Many, for instance, didn’t know that ASU slipped to 58th in recruitment, among 65 teams in the Power Five conferences. Or that not one high schooler in California, ASU’s main recruiting ground, pledged to come here last year.
“If you want the players that are going to go out and win at a consistent rate, we weren’t doing those things,” Anderson says.
He, Crow and Edwards all point out that while Edwards spent the past eight years as an ESPN expert, he watched more clips of more teams than he ever could as a coach.
“He’s more plugged in than people think,” Anderson says.
And, they all point out, Dick Vermeil coached the St. Louis Rams to a Super Bowl win in 2000, 18 years after quitting the NFL and after 15 years as a TV expert.
ASU has been here before, selling change to skeptics. Often the university ended up winning critics over with results.
Many in academia scoffed at the notion behind the New American University: that ASU could serve its mission to provide an education to any who meet the requirements for admissions and to improve graduation rates at the same time. Accessibility and excellence were mutually exclusive, the critics said.
Yet, in 16 years the university nearly doubled in size and the graduation rate reflected that growth, rising from 27 percent to 53 percent.
ASU combined earth and space sciences into one department. It resulted in NASA research grants and missions to outer space.
In the athletic department, ASU has added four sports; brought in marquee names like men’s basketball coach Bobby Hurley and swim coach Bob Bowman, longtime mentor to the most successful Olympian of all time, Michael Phelps; and won 37 Pac-12 championships and five national championships. Three students competed in the Rio Olympics.
In the classroom, the metrics come closest to “the vision.” Two charts in the latest athletics department annual report track linear progress of student athletes’ academic success. Both climb steadily like a bull-run stock market ticker.
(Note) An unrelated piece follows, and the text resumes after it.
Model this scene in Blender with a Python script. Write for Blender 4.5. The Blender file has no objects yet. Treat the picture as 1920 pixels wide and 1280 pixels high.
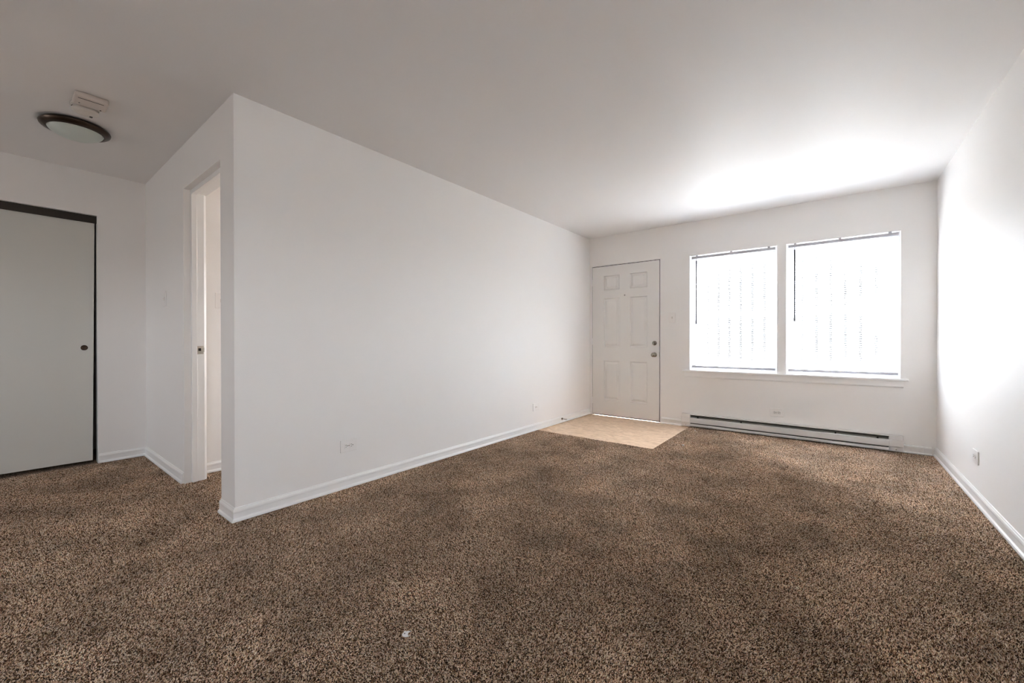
import bpy, bmesh, math, random
from mathutils import Vector, Matrix
sc = bpy.context.scene
col = sc.collection
PI = math.pi
rad = math.radians

# ------------------------------------------------------------------ camera
F_PX = 764.11
YAW, PITCH, ROLL = 0.667184, -0.0038306, -0.0011662
CAM_H = 1.0333
cd = bpy.data.cameras.new('camera')
cam = bpy.data.objects.new('camera', cd); col.objects.link(cam)
cd.sensor_fit = 'HORIZONTAL'; cd.sensor_width = 36.0
cd.lens = F_PX / 1920 * 36.0
cd.clip_start = 0.02; cd.clip_end = 200
fw = Vector((-math.sin(YAW)*math.cos(PITCH), math.cos(YAW)*math.cos(PITCH), math.sin(PITCH)))
r0 = Vector((math.cos(YAW), math.sin(YAW), 0)); u0 = r0.cross(fw)
rr = r0*math.cos(ROLL) + u0*math.sin(ROLL); uu = -r0*math.sin(ROLL) + u0*math.cos(ROLL)
cam.matrix_world = Matrix(((rr.x, uu.x, -fw.x, 0), (rr.y, uu.y, -fw.y, 0), (rr.z, uu.z, -fw.z, CAM_H), (0, 0, 0, 1)))
sc.camera = cam

# ------------------------------------------------------------------ light and exposure
sc.view_settings.view_transform = 'Standard'
sc.view_settings.look = 'None'
sc.view_settings.gamma = 1.0
sc.view_settings.use_curve_mapping = False
sc.view_settings.exposure = 0.30
SKY = 20.0
SUN = 132.0
w = bpy.data.worlds.new('daylight'); sc.world = w; w.use_nodes = True
nt = w.node_tree; nt.nodes.clear()
wo = nt.nodes.new('ShaderNodeOutputWorld'); bg = nt.nodes.new('ShaderNodeBackground')
geo = nt.nodes.new('ShaderNodeTexCoord'); sep = nt.nodes.new('ShaderNodeSeparateXYZ')
cr = nt.nodes.new('ShaderNodeValToRGB')
mr = nt.nodes.new('ShaderNodeMapRange'); mr.inputs[1].default_value = -1; mr.inputs[2].default_value = 1
nt.links.new(geo.outputs['Generated'], sep.inputs[0]); nt.links.new(sep.outputs[2], mr.inputs[0])
nt.links.new(mr.outputs[0], cr.inputs[0]); nt.links.new(cr.outputs[0], bg.inputs[0]); nt.links.new(bg.outputs[0], wo.inputs[0])
cr.color_ramp.elements[0].position = 0.0; cr.color_ramp.elements[0].color = (.30, .29, .28, 1)
cr.color_ramp.elements[1].position = 1.0; cr.color_ramp.elements[1].color = (.55, .66, .85, 1)
e = cr.color_ramp.elements.new(0.49); e.color = (.36, .35, .35, 1)
e = cr.color_ramp.elements.new(0.52); e.color = (.92, .95, 1.0, 1)
bg.inputs[1].default_value = SKY

sd = bpy.data.lights.new('sun', 'SUN'); sun = bpy.data.objects.new('sun', sd); col.objects.link(sun)
sd.energy = SUN; sd.angle = rad(0.6); sd.color = (1.0, .975, .945)
sun.rotation_euler = Vector((-.16, -.60, -.54)).to_track_quat('-Z', 'Y').to_euler()
sun.location = (-3, 12, 8)

def portal(name, x, y, z, sx, sz, rot):
    l = bpy.data.lights.new(name, 'AREA'); o = bpy.data.objects.new(name, l); col.objects.link(o)
    l.shape = 'RECTANGLE'; l.size = sx; l.size_y = sz; l.energy = 1.0
    o.location = (x, y, z); o.rotation_euler = rot
    l.cycles.is_portal = True
sc.cycles.use_denoising = True
sc.cycles.filter_width = 1.15
sc.cycles.max_bounces = 14; sc.cycles.diffuse_bounces = 10; sc.cycles.glossy_bounces = 4
sc.cycles.transmission_bounces = 8; sc.cycles.transparent_max_bounces = 12
sc.cycles.sample_clamp_indirect = 12.0
sc.cycles.caustics_reflective = False; sc.cycles.caustics_refractive = False

# ------------------------------------------------------------------ dimensions (metres)
CEIL = 2.44
XL, XR, YB = -2.681, 0.7226, 5.1595          # long left wall, right wall, window wall
YH, XH = 0.8458, -4.8695                     # wall with the doorway, closet wall
YR = -3.20                                   # wall behind the camera
XBED = -3.836                                # wall seen through the doorway
TH = 0.12
YO = YB + 0.16                               # outer face of the window wall
WX0, WX1, WZ0, WZ1 = -1.352, 0.490, 0.675, 2.040
MX0, MX1 = -0.469, -0.388
DX0, DX1, DZ = -2.659, -1.690, 2.050

for nm, a, b in (('window_portal_one', WX0, MX0), ('window_portal_two', MX1, WX1)):
    portal(nm, (a+b)/2, YO+.01, (WZ0+WZ1)/2, b-a, WZ1-WZ0, (-PI/2, 0, 0))
portal('small_room_portal', -3.32, YO+.01, 1.45, .72, 1.1, (-PI/2, 0, 0))
RW = (-4.74, -4.22, 1.05, 1.92)
EW = (-1.40, -.60, 1.12, 1.85)          # unseen side opening, added behind the camera to brighten the near left wall
portal('side_portal', XR+TH+.01, (EW[0]+EW[1])/2, (EW[2]+EW[3])/2, EW[1]-EW[0], EW[3]-EW[2], (PI/2, 0, PI/2))
portal('rear_portal', (RW[0]+RW[1])/2, YR-TH-.01, (RW[2]+RW[3])/2, RW[1]-RW[0], RW[3]-RW[2], (PI/2, 0, 0))

# ------------------------------------------------------------------ materials
def nmat(name):
    m = bpy.data.materials.new(name); m.use_nodes = True
    n = m.node_tree.nodes; return m, n, m.node_tree.links, n['Principled BSDF']
def mat(name, c, rough=.5, metal=0.0, spec=.5, bump=0, scale=200, vary=0):
    m, n, l, b = nmat(name)
    b.inputs['Base Color'].default_value = (*c, 1); b.inputs['Roughness'].default_value = rough
    b.inputs['Metallic'].default_value = metal; b.inputs['Specular IOR Level'].default_value = spec
    tc = n.new('ShaderNodeTexCoord'); nz = n.new('ShaderNodeTexNoise'); nz.inputs['Scale'].default_value = scale
    nz.inputs['Detail'].default_value = 3
    l.new(tc.outputs['Object'], nz.inputs['Vector'])
    if bump:
        bp = n.new('ShaderNodeBump'); bp.inputs['Strength'].default_value = bump; bp.inputs['Distance'].default_value = .002
        l.new(nz.outputs['Fac'], bp.inputs['Height']); l.new(bp.outputs[0], b.inputs['Normal'])
    if vary:
        mx = n.new('ShaderNodeMapRange'); mx.inputs[3].default_value = rough - vary; mx.inputs[4].default_value = rough + vary
        l.new(nz.outputs['Fac'], mx.inputs[0]); l.new(mx.outputs[0], b.inputs['Roughness'])
    return m
M = {}
M['wall'] = mat('wall_paint', (.86, .847, .83), .55, bump=.12, scale=160, spec=.45)
M['ceil'] = mat('ceiling_paint', (.81, .795, .785), .5, bump=.15, scale=120, spec=.35)
M['trim'] = mat('trim_gloss_paint', (.88, .88, .87), .3, bump=.05, scale=60)
M['door'] = mat('door_paint', (.80, .79, .77), .38, bump=.06, scale=90)
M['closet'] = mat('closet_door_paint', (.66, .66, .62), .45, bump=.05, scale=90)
M['plate'] = mat('white_plastic', (.84, .82, .80), .3, vary=.05)
M['slot'] = mat('dark_slot', (.02, .018, .016), .6, vary=.05)
M['chrome'] = mat('brushed_steel', (.56, .54, .50), .22, 1.0, vary=.05)
M['nickel'] = mat('aged_nickel', (.34, .31, .27), .25, 1.0, vary=.06)
M['bronze'] = mat('dark_bronze', (.06, .042, .032), .30, 1.0, vary=.06)
M['track'] = mat('dark_brown_metal', (.035, .028, .022), .4, .5, vary=.05)
M['heater'] = mat('heater_enamel', (.78, .77, .76), .32, vary=.04)
M['heater_dark'] = mat('heater_dark_metal', (.10, .095, .085), .45, .4, vary=.05)  # dark metal of the inner heater parts and the door sweep
M['fin'] = mat('aluminium_fin', (.42, .41, .38), .4, .8, vary=.05)
M['sash'] = mat('window_vinyl', (.80, .81, .84), .35, vary=.05)
M['guard'] = mat('guard_bar_paint', (.03, .03, .035), .5, vary=.05)
M['rail'] = mat('railing_paint', (.03, .03, .035), .5, vary=.05)
M['wand'] = mat('backlit_wand_plastic', (.03, .03, .04), .3, vary=.05)  # clear plastic; its dark look against the bright window is painted in
M['blind_metal'] = mat('blind_rail_enamel', (.50, .50, .54), .4, vary=.04)
M['concrete'] = mat('landing_concrete', (.55, .53, .50), .85, bump=.4, scale=40)
M['rubber'] = mat('rubber_tip', (.75, .73, .70), .6, vary=.05)
M['paper'] = mat('white_paper', (.92, .91, .90), .6, vary=.05)
M['crumb'] = mat('white_plaster_crumb', (.85, .84, .82), .8, bump=.4, scale=300)
M['alarm'] = mat('alarm_plastic', (.62, .55, .50), .4, vary=.05)
M['alarm2'] = mat('alarm_plastic_pale', (.66, .62, .57), .4, vary=.05)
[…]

One shows graduation rates among athletes climbed from 69 to 87 percent since 2006. That’s an all-time high for Sun Devils and second in the Pac-12 only to Stanford. Three sports broke their records for graduating athletes.
The other chart measures the Academic Progress Rate, a calculated formula the NCAA requires to gauge how well athletes are staying in school. It has risen every year and now stands at 990. Universities must maintain a 930 rating or better to compete in NCAA tournaments.
It’s not numbers. It’s important to Anderson and company.
“If we had players come out of here to be Rhodes Scholars I’d be prouder of that than if they were on a Super Bowl team,” he says. “Because we’ve prepared them for a leadership position for life.”